Alors qu’on parle de plus en plus d’un accord syndicats-patronat au sujet du chômage partiel des informaticiens, nous avons demandé ce qu’il en était à Ivan Béraud, secrétaire national F3C CFDT.

 

Channelnews : Des rumeurs font état d’un accord imminent entre les organisations syndicales et le Syntec Informatique au sujet du chômage partiel. Qu’en est-il ?

Ivan Béraud : Ce n’est pas nouveau ! Cela fait six mois que cela dure. En l’état actuel des choses on est loin d’un accord. Plusieurs points chauds subsistent. En numéro un vient les modalités d’indemnisations. Il y a ensuite le suivi des salariés. Troisième point chaud : l’articulation avec les inter-contrats. Il ne faut pas qu’il y ait confusion entre chômage et inter-contrat. Quatrième point chaud : la formation. Nous demandons des plate-formes régionales avec un suivi individuel des salariés.

Bien entendu, le patronat est opposé à tout cela. Celui-ci est d’ailleurs divisé en deux camps. Il y a ceux qui pensent que le moment est idéal pour faire culbuter les concurrents et il y a ceux, en difficulté, qui sont prêts à saisir la main des syndicats. Nous pensons de notre côté, que ce n’est pas parce que certaines entreprises sont mal gérées que leur personnel doit passer à la trappe. D’autant que le marché de l’emploi se porte mal. Les recrutements sont ainsi bloqués depuis le début de l’année. Les jeunes qui vont arriver sur le marché risquent de se retrouver au chômage.

 

Vous évoquez des entreprises mal gérées. Que voulez-vous dire ?

Ivan Béraud : Certaines entreprises perdent des marchés les uns après les autres alors que d’autres en gagnent plus qu’elles n’en perdent. Et je ne parle pas de petites PME mais de grosses sociétés qui emploient des milliers de salariés. Il s’agit d’entreprises qui figurent dans le Top 20 des SSII publié récemment. La recomposition du marché se fait tous les jours.

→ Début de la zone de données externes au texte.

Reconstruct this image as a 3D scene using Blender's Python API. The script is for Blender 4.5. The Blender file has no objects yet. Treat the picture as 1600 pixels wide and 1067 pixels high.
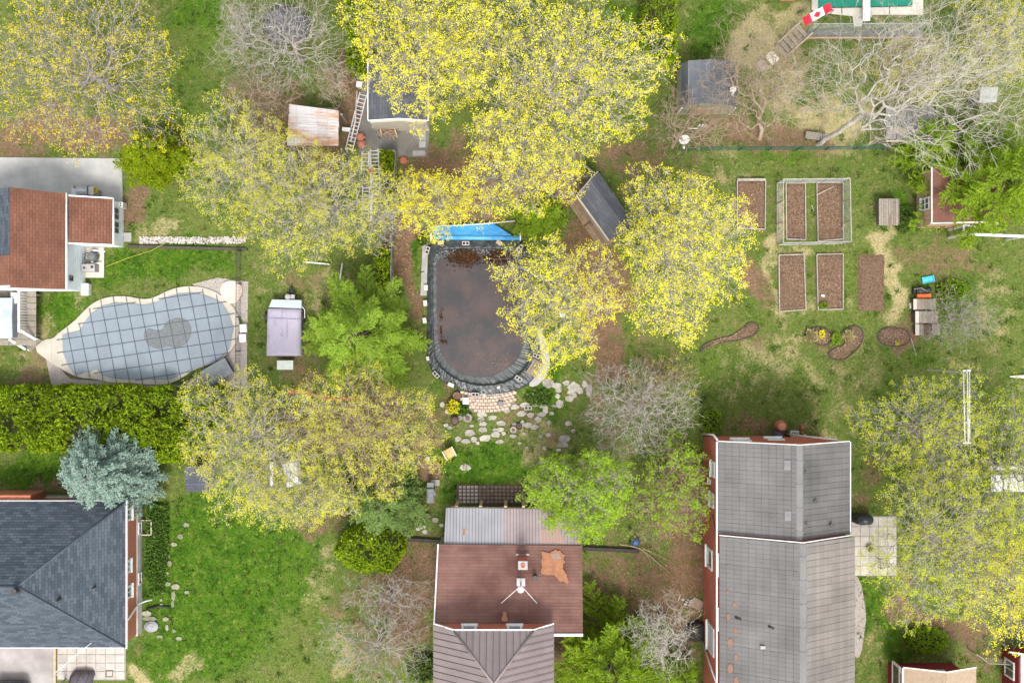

Celles qui font du prêt de salarié ont perdu, elles paient la crise actuelle. Le gouvernement a d’ailleurs rappelé que le prêt de main d’œuvre était de l’intérim. Les clients qui recherchent ce type de service s’adressent aujourd’hui aux sociétés d’intérim. Au contraire, les SSII qui gagnent des projets offrent de vrais services. Elles proposent des équipes projet avec un responsable hiérarchique. Celles-là préservent bien souvent leur marge malgré la pression sur les prix.

Aujourd’hui les clients affectent des budgets pour avoir des résultats, non pour avoir des salariés à leur disposition. La crise accélère cette évolution. Il y a aussi de moins en moins de clients qui ont besoin de développement à façon. Soit ils gardent la maîtrise de leur projet en interne soit, pour des problèmes de coûts, ils font appel à l’offshore. Les Indiens, les Chinois et les pays du Maghreb sont très présents sur ces marchés. Cela ne sert à rien d’essayer de les concurrencer.

 

Parlons des SSII qui préservent leur marge…

Ivan Béraud : Aujourd’hui le client veut une prestation globale avec garantie de résultat pour un budget déterminé à l’avance. Les SSII qui se positionnent sur ce type de projet gagnent des marchés. Celles qui proposent habituellement des prestations en régie essayent de s’engouffrer dans cette brèche. Malheureusement elles ne disposent pas de l’encadrement nécessaire et perdent des marchés. Y compris celles qui travaillent habituellement pour des secteurs qui ne souffrent pas de la crise comme EDF ou la SNCF.

C’est la même chose dans l’aéronautique avec les sociétés d’ingénierie. Celles qui tiennent leurs coûts conservent leur place, celles qui dérapent sont sanctionnées. Que celles-ci fassent le grand saut ne me pose pas de problème. C’est la loi du capitalisme. Mais ce n’est pas aux salariés de payer l’addition. C’est pour cela que nous sommes très attentifs à la formation qui permet à ceux-ci de rebondir.

 

Que pensez-vous de la mise en place de centres de services qui proposent des prestations réalisées dans les locaux de la SSII et non dans ceux du client ? C’est, pour les SSII, une réponse à la crise ?

Ivan Béraud : Cela fait 20 ans que cela existe. Unilog et Atos ont mis en place de tels centres depuis plusieurs années. Ils structurent d’ailleurs leur offre en région autour de ces centres. Cela permet également à certaines PME régionales, notamment en Bretagne ou à Bordeaux, de tenir le marché local.